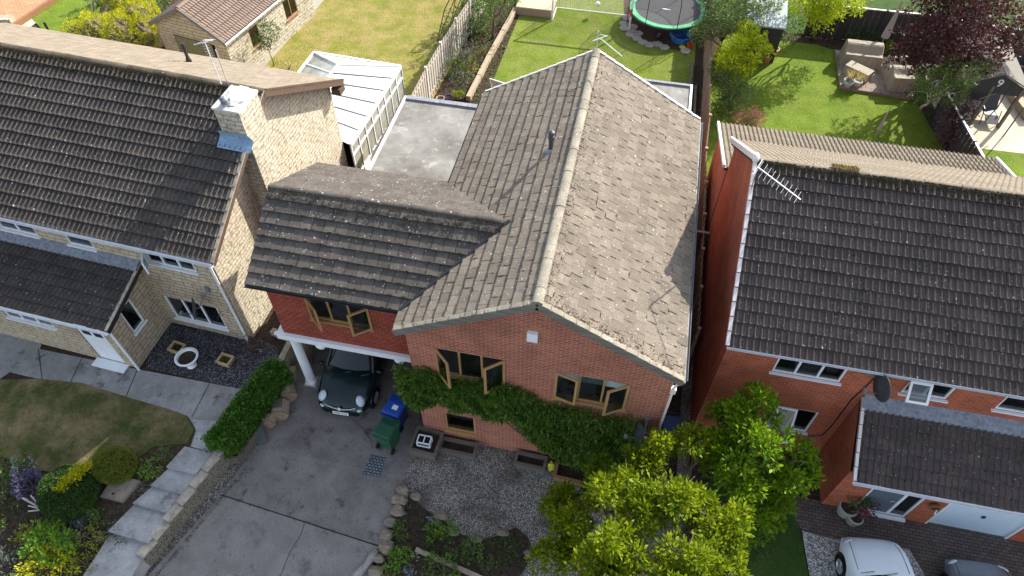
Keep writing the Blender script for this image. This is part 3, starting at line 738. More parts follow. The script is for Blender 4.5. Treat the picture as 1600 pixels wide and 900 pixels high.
sheet('upper_left_path', [(-60, 60), (50, 62), (75, 56), (48, 42), (85, 15), (120, -10), (120, -60), (60, -60), (-60, 40)], g0, .01, M['patio'])
# right front
sheet('block_paved_drive', [(6.3, 9.7), (40, 9.7), (40, 1), (9.2, 1), (8.2, 7.5), (6.2, 9.2)]+[(6.05, 10.9), (6.3, 10.9)], g0, .004, M['paving'], raw=True)
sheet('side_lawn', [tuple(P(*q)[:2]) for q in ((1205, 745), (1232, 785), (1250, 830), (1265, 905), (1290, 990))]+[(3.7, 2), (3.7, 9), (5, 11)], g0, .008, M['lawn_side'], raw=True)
sheet('white_gravel_patch', [tuple(P(*q)[:2]) for q in ((1252, 829), (1290, 840), (1350, 850), (1420, 858), (1445, 900), (1470, 980), (1275, 980), (1266, 905))], g0, .014, M['gravel_white'], raw=True)
sheet('paving_slabs', [tuple(P(*q)[:2]) for q in ((1345, 790), (1405, 805), (1400, 828), (1335, 812))], g0, .012, M['paving'], .0, raw=True)

# ============================================================ MAIN HOUSE
XL, XR, XM, Y0, Y1, ZE, ZR = -4.97, 2.29, -1.34, 9.36, 19.5, 5.6, 7.69
wl, wr, wf, wb = -4.76, 2.12, 9.53, 19.3
H1 = thing('brick_house', 'red brick gabled middle house with a carport wing and oak windows', 'house', ((wl+wr)/2, (wf+wb)/2, -.3))
X = (1, 0, 0); Yv = (0, 1, 0); nF = (0, -1, 0)
mb = MB()
holes = [(-3.99-wl, -2.15-wl, 3.60, 4.86), (-.79-wl, 1.10-wl, 3.50, 4.76), (-4.02-wl, -3.08-wl, .34, 1.36)]
zt = ZE-.02
wall(mb, (wl, wf, 0), X, nF, wr-wl, -.9, zt, holes)
k = (ZR-ZE)/((XR-XL)/2); za = lambda x: ZR-.10-k*abs(x-XM)
mb.add([(wl, wf, zt), (wr, wf, zt), (wr, wf, za(wr)), (XM, wf, ZR-.1), (wl, wf, za(wl))], [(0, 1, 2, 3, 4)])
wall(mb, (wr, wf, 0), Yv, X, wb-wf, -.9, za(wr))
wall(mb, (wl, wb, 0), (0, -1, 0), (-1, 0, 0), wb-wf, -.9, za(wl))
mb.add([(wl, wb, -.9), (wr, wb, -.9), (wr, wb, za(wr)), (XM, wb, ZR-.1), (wl, wb, za(wl))], [(4, 3, 2, 1, 0)])
part('wall', mb, M['brick'], H1)
vv = Vector((XM-XL, 0, ZR-ZE)); SL = vv.length
dashes = MB(); d_l = MB(); e_m = MB()
rf = part('roof', roofplane(roofplane(MB(), (XL, Y1, ZE), (0, -1, 0), vv, Y1-Y0, SL, thick=.060, seed=1, edge=e_m, dash=d_l, dp=.3, lapp=.35), (XR, Y0, ZE), Yv, (-vv.x, 0, vv.z), Y1-Y0, SL, thick=.034, seed=2, dash=dashes), M['roof_main'], H1)
d_l.v = d_l.v[:len(d_l.v)]
_wz = lambda y: min(5.6+(y-9.99)*(6.96-5.6)/2.39, 6.96-(y-12.38)*(6.96-5.52)/2.62)
_keep = [f for f in d_l.f if all(d_l.v[i][2] > _wz(d_l.v[i][1])+.02 for i in f)]
d_l.f = _keep; dashes.add(d_l.v, d_l.f)
jm = part('joint_moss_lap_shade', dashes, M['moss'], rf); jm['kind'] = 'stuff'
jm = part('tile_edges', e_m, M['tile_edge'], rf); jm['kind'] = 'stuff'
part('roof_deck', slab(slab(MB(), (XL+.02, Y0+.03, ZE), Yv, vv, Y1-Y0-.06, SL, -.015, -.12), (XR-.02, Y0+.03, ZE), Yv, (-vv.x, 0, vv.z), Y1-Y0-.06, SL, -.015, -.12), M['under'], rf)
part('ridge_tiles', ridge_tiles(MB(), (XM, Y0-.02, ZR+.03), (XM, Y1+.02, ZR+.03), .125, .45, 3), M['ridge'], rf, smooth=False)
moss_strip('ridge_moss', rf, (XM+.14, Y0, ZR-.07), (XM+.14, Y1, ZR-.07), (-vv.x*-1, 0, -vv.z), .7, 700, 'moss_red', 4, (.006, .020), pw=2.8)
vb = MB()
for s in (1, -1):
    ex = XM+s*(XR-XM)
    vb.bar((ex+s*.05, Y0-.05, ZE-.06), (XM, Y0-.05, ZR-.02), .05, .26, (0, -1, 0)) if False else None
    a = Vector((ex, Y0-.03, ZE-.08)); b = Vector((XM, Y0-.03, ZR-.08)); vb.bar(a, b, .045, .20)
    vb.bar((ex, Y0+.07, ZE-.13), (XM, Y0+.07, ZR-.13), .16, .02)
part('barge_board', vb, M['verge'], rf)
cb_ = MB()
for s in (1, -1):
    ex = XM+s*(XR-XM)
    for i in range(12):
        a = Vector((ex, Y0+.02, ZE+.04)).lerp(Vector((XM, Y0+.02, ZR+.04)), i/12); b = Vector((ex, Y0+.02, ZE+.04)).lerp(Vector((XM, Y0+.02, ZR+.04)), (i+.97)/12)
        cb_.bar(a+Vector((0, 0, .02)), b, .13, .035)
part('verge_capping', cb_, M['ridge'], rf)
moss_strip('verge_moss', rf, (XR, Y0+.08, ZE+.02), (XM, Y0+.08, ZR+.02), (0, 1, 0), .35, 330, 'moss_red', 9, (.006, .022), pw=2)
wv = MB()
for s in (1, -1):
    ex = XM+s*(XR-XM)
    for i in range(12):
        a = Vector((ex, Y1+.02, ZE+.05)).lerp(Vector((XM, Y1+.02, ZR+.05)), i/12+.002); b = Vector((ex, Y1+.02, ZE+.05)).lerp(Vector((XM, Y1+.02, ZR+.05)), (i+.97)/12)
        wv.bar(a, b+Vector((0, 0, -.02)), .08, .05)
part('white_verge', wv, M['white_old'], rf)
gutter('gutter', H1, (XR+.05, Y0+.05, ZE-.03), (XR+.05, Y1, ZE-.03), 'grey_metal')
gutter('gutter', H1, (XL-.05, 14.6, ZE-.03), (XL-.05, Y1, ZE-.03), 'grey_metal')
dp = MB(); dp.tube([(XR-.02, wf-.03, ZE-.14), (wr+.03, wf-.05, ZE-.6), (wr+.03, wf-.05, -.3)], .035, 8); dp.box(wr-.03, wr+.10, wf-.12, wf+.02, ZE-.75, ZE-.55)
part('downpipe', dp, M['white_old'], H1)
window(H1, (-3.99, wf, 3.60), X, nF, 1.84, 1.26, 3, 'oak', {0: ('l', R(42)), 2: ('r', R(38))})
window(H1, (-.79, wf, 3.50), X, nF, 1.89, 1.26, 3, 'oak', {0: ('l', R(14)), 2: ('r', R(30))}, blind=.42)
window(H1, (-4.02, wf, .34), X, nF, .94, 1.02, 1, 'oak')
# flue
a = PP(860, 236, (XM, 0, ZR), np.array([-vv.z, 0, vv.x])); fb = MB()
fb.lathe([(.06, -.15), (.06, .42), (.085, .43), (.085, .52), (.07, .53), (.07, .58), (.09, .59), (.09, .66), (.02, .70), (0, .70)], a, 14)
part('flue_pipe', fb, M['dish'], H1, smooth=False)
fb = MB().lathe([(.20, -.09), (.13, .05), (.07, .10)], a, 12); part('flue_flashing', fb, M['lead'], H1)
# carport wing
wx0, wx1 = -9.30, -1.7; ey, ry, ez, rz_, by_, bz = 9.99, 12.38, 5.6, 6.96, 15.0, 5.52
v1 = Vector((0, ry-ey, rz_-ez)); v2 = Vector((0, -(by_-ry), rz_-bz))
class _: pass
dwg = MB(); e_w = MB(); wing = MB(); roofplane(wing, (wx0, ey, ez), X, v1, 6.9, v1.length, seed=5, edge=e_w, thick=.072, dash=dwg, dp=.35, lapp=.5); roofplane(wing, (wx0, by_, bz), X, v2, 6.9, v2.length, thick=.03, seed=6)
wr_ = part('roof', wing, M['roof_wing'], H1, label='darker tiled roof of the carport wing')

def cull(mbx, keep):
    used = set(); fs = []
    for f in mbx.f:
        if all(keep(mbx.v[i]) for i in f): fs.append(f)
    ids = sorted({i for f in fs for i in f}); mp_ = {a: k for k, a in enumerate(ids)}
    r_ = MB(); r_.v = [mbx.v[i] for i in ids]; r_.f = [tuple(mp_[i] for i in f) for f in fs]; return r_
mainz = lambda x: ZR-k*abs(x-XM)
jm = part('joint_moss_lap_shade', cull(dwg, lambda q: q[2] > mainz(q[0])+.03), M['moss'], wr_); jm['kind'] = 'stuff'; jm = part('tile_edges', e_w, M['tile_edge'], wr_); jm['kind'] = 'stuff'
part('roof_deck', slab(slab(MB(), (wx0+.02, ey+.02, ez), X, v1, 6.8, v1.length, -.015, -.11), (wx0+.02, by_-.02, bz), X, v2, 6.8, v2.length, -.015, -.11), M['under'], wr_)
part('ridge_tiles', ridge_tiles(MB(), (wx0, ry, rz_+.02), (-2.62, ry, rz_+.02), .09, .45, 8), M['roof_wing'], wr_)
moss_strip('ridge_moss', wr_, (wx0, ry-.1, rz_), (-2.6, ry-.1, rz_), -v1, .45, 700, 'moss', 14, (.01, .03), pw=1.6)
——
TASK GOAL:
Only the lines from the top of the data through the line with "sheet('paving_slabs', [tuple(P(*q)[:2]) for" should be quoted, exactly and with both ends kept; skip the pictures.

FINISHED EXERCISE:
Keep writing the Blender script for this image. This is part 3, starting at line 738. More parts follow. The script is for Blender 4.5. Treat the picture as 1600 pixels wide and 900 pixels high.
sheet('upper_left_path', [(-60, 60), (50, 62), (75, 56), (48, 42), (85, 15), (120, -10), (120, -60), (60, -60), (-60, 40)], g0, .01, M['patio'])
# right front
sheet('block_paved_drive', [(6.3, 9.7), (40, 9.7), (40, 1), (9.2, 1), (8.2, 7.5), (6.2, 9.2)]+[(6.05, 10.9), (6.3, 10.9)], g0, .004, M['paving'], raw=True)
sheet('side_lawn', [tuple(P(*q)[:2]) for q in ((1205, 745), (1232, 785), (1250, 830), (1265, 905), (1290, 990))]+[(3.7, 2), (3.7, 9), (5, 11)], g0, .008, M['lawn_side'], raw=True)
sheet('white_gravel_patch', [tuple(P(*q)[:2]) for q in ((1252, 829), (1290, 840), (1350, 850), (1420, 858), (1445, 900), (1470, 980), (1275, 980), (1266, 905))], g0, .014, M['gravel_white'], raw=True)
sheet('paving_slabs', [tuple(P(*q)[:2]) for q in ((1345, 790), (1405, 805), (1400, 828), (1335, 812))], g0, .012, M['paving'], .0, raw=True)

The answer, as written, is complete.